OFFICER/EXECUTIVE COMMITTEE ELECTIONS: None of the positions were contested; the election results were Dot Beard re-elected as president, Richard Miller taking over as vice president (Kay Newton didn’t run for re-election), Betty Wiberg re-elected as secretary, Shell Marr, Shane Marr and Larry Ruda elected to the executive committee.

The West Seattle Crime Prevention Council meets on the third Tuesday of the month, 7 pm, meeting room at the Southwest Precinct.

8 Replies to "West Seattle Crime Prevention Council: New faces, new crime stats"

  • ground hog nulu January 20, 2010 (9:03 am)

    What ever happened to the “Who, What, When, Where and Why” of Journalism 101?
    I can find no mention of how many ordinary citizens attended this meeting. In my experience, few people besides those with special interests or related jobs attend. Eliminate those and who is left?
    Beyond that, these meetings are pure theater, a Kabuki ritual…
    SPD, as usual, is happy to claim that crime is slightly increasing but the “good news” is that they have caught the “bad guys” who have been doing most of the crimes…just like last night.
    SPD and CA people are playing musical chairs in the Southwest at the expense of our community.
    What questions did WSB ask?
    There is no hard news presence with WSB exchanging non-critical coverage perhaps in exchange for cozy relations with the Public Info Officers, just keeping the pipeline open by not asking any tough questions or doing any follow-ups.
    I have attended these meetings with truly pathetic results. If you come in hopes of addressing real concerns over policing and crime, you will be outnumbered and even shouted down by those accustomed to their roles.
    The SPD officials tell you that your concern will take up too much meeting time and to met them after the meeting. The meeting then closes 15 minutes early after a few rounds of platitudes. The SPD official had disappeared and everyone went home until the next meeting.
    Tracy was there. No report. No follow-up.
    Why bother?

  • WSB January 20, 2010 (9:08 am)

    About 30 people were at last night’s meeting, including 6 SPD and the new city-attorney liaison.

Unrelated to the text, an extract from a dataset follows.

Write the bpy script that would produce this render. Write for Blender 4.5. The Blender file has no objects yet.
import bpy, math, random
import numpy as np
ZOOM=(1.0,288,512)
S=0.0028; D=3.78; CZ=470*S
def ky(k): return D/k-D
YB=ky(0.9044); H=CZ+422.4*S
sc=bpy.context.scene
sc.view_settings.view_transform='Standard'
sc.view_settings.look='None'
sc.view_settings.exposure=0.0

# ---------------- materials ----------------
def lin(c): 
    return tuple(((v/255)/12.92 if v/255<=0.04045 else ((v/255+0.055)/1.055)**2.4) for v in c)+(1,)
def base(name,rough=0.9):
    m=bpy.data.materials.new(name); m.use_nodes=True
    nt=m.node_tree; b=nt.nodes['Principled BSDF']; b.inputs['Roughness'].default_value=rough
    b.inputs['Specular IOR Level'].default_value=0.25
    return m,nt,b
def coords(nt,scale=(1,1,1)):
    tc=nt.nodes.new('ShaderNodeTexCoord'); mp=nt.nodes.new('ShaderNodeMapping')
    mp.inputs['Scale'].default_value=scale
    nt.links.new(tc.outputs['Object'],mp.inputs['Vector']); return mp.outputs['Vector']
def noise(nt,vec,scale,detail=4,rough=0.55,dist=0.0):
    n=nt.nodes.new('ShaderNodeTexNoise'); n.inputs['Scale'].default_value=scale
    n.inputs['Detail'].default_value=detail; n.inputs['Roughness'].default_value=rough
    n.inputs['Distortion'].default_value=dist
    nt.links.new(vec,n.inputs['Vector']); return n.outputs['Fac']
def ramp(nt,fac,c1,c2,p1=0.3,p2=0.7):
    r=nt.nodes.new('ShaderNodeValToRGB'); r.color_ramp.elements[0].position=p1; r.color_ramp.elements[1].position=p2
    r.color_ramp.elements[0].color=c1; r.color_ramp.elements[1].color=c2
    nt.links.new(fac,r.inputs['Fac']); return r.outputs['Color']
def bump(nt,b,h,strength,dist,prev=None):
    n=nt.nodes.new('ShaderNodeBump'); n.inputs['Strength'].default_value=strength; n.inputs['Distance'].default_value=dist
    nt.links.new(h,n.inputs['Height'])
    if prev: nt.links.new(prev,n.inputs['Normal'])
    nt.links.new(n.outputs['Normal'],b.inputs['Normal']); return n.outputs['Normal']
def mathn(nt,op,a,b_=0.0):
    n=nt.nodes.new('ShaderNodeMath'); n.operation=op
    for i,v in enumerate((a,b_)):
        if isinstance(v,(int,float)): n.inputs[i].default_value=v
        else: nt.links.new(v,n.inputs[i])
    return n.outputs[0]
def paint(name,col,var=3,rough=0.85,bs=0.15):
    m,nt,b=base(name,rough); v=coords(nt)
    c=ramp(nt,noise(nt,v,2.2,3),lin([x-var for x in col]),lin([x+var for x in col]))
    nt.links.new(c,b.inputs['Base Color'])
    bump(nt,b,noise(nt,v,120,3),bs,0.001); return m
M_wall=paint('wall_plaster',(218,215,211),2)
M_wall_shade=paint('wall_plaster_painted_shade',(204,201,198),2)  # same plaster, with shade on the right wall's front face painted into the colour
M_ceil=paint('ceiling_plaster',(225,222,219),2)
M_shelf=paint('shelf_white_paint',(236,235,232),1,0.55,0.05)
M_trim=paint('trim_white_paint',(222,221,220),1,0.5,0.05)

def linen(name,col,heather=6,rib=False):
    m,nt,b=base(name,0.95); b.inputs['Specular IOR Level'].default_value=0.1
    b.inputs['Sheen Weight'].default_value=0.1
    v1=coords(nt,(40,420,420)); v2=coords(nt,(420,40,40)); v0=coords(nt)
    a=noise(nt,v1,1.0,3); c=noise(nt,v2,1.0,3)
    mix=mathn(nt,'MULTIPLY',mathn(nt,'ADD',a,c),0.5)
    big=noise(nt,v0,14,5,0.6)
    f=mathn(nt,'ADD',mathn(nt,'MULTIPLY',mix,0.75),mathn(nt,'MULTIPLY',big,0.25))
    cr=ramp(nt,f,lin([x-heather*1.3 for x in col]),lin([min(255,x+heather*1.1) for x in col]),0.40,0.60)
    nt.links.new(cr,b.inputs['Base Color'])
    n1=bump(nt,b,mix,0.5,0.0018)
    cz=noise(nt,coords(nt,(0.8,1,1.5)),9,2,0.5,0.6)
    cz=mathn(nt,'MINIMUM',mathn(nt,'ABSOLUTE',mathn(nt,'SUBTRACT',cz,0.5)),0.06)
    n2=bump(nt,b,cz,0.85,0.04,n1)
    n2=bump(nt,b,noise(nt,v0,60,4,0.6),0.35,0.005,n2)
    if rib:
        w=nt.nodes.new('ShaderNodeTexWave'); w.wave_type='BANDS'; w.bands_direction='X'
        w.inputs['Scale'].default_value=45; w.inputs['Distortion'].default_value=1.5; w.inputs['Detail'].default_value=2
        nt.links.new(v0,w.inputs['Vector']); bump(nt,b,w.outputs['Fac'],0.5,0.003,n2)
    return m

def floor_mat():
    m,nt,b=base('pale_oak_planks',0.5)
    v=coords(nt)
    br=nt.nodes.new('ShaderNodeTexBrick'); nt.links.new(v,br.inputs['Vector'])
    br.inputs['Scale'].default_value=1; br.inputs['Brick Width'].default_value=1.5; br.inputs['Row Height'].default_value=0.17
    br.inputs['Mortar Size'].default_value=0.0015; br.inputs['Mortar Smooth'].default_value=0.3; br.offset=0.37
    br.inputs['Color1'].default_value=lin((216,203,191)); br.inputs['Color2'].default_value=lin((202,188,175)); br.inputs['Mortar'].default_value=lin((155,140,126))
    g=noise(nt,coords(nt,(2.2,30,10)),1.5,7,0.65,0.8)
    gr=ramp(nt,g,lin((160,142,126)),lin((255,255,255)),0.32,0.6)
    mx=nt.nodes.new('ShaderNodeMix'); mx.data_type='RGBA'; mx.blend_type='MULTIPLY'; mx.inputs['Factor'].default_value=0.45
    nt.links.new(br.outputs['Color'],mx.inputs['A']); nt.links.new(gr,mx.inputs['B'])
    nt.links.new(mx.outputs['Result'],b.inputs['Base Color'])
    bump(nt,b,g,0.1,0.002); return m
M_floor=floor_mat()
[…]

  • ground hog nulu January 20, 2010 (9:42 am)

    Give us the total and let us do the math!
    WSB writes of only one “resident” speaking up.
    Was this resident the only one present?
    How many such residents (non affiliated citizens, as in not West Seattle Crime Prevention Council officials) spoke?
    Were any other “news organizations” present?
    Did anyone ask a question?

  • mike January 20, 2010 (10:28 am)

    Tracy/WSB thankyou for reporting what happens at these meetings.

  • d January 20, 2010 (10:47 am)

    To the Point Nulu –

    Consider the possibility that perhaps you were not persistent enough at the meeting; that YOUR courage of conviction wavered in the face of the status quo present at the meetings you attended. You have never struck me, in only knowing of you as a pithy, direct WSB foil and commenter, to be shy or sensitive to being oppositional.
    So, go back to the meetings and push harder,
    perhaps, at the staleness of attenders, who after
    YEARS of functioning in a overlooked or relatively closed system, need assistance against the inertia of so long spent thinking inside the

    They might be offended and misunderstand the intent as personal offronts, but if you are firm in your conviction, you just might foster change.

    I say this because I have attended the meetings and upset people who appear to be protective of each other after so many years. These are people of good intent. Go show them solutions, if you have them to offer. I found that they ultimately responded to that when persistently addressed.

    Relying on WSB for everything is lame, in my book.

  • GreenSpaces January 20, 2010 (6:24 pm)

    I am sensitive because I live in High Point, and the police officers when in our neighborhood say to our faces we deserve what we get because we moved to High Point. I certainly hope this was written in the spirit of being able to drop in Alki, Admiral, or Fauntlee Hills when writing “…He says the same three, who were from High Point, may also have been linked to a wave of auto thefts in that area.” I don’t know if it is important to the story to point out what neighborhood these people supposedly live in. I hate the stereotyping that continues 6 years after the dozers went through here and 3 years after half of the neighborhood became home owners while half of the neighborhood is renters. LIke I said, I am sensitive.

    • WSB January 20, 2010 (6:33 pm)

      In this case, for whatever reason, Lt. James made a point of saying that there had also been a wave of car thefts in HP and that’s where the suspects were from. The two bits of information did not seem separable – if he had said there’d been a wave of car thefts in HP and he thought these three were linked to it, but we omitted the explanation given as to why he thought that, it wouldn’t have made much sense. I have not been able to reach him today for a followup question about exactly which incident was involved in this arrest – some of what was said sounded like one we had reported here a few weeks back, but I did not want to guess without being able to confirm – TR

  • Dave Gould January 23, 2010 (3:44 pm)

    Do the Police need volunteers at the Precinct Station?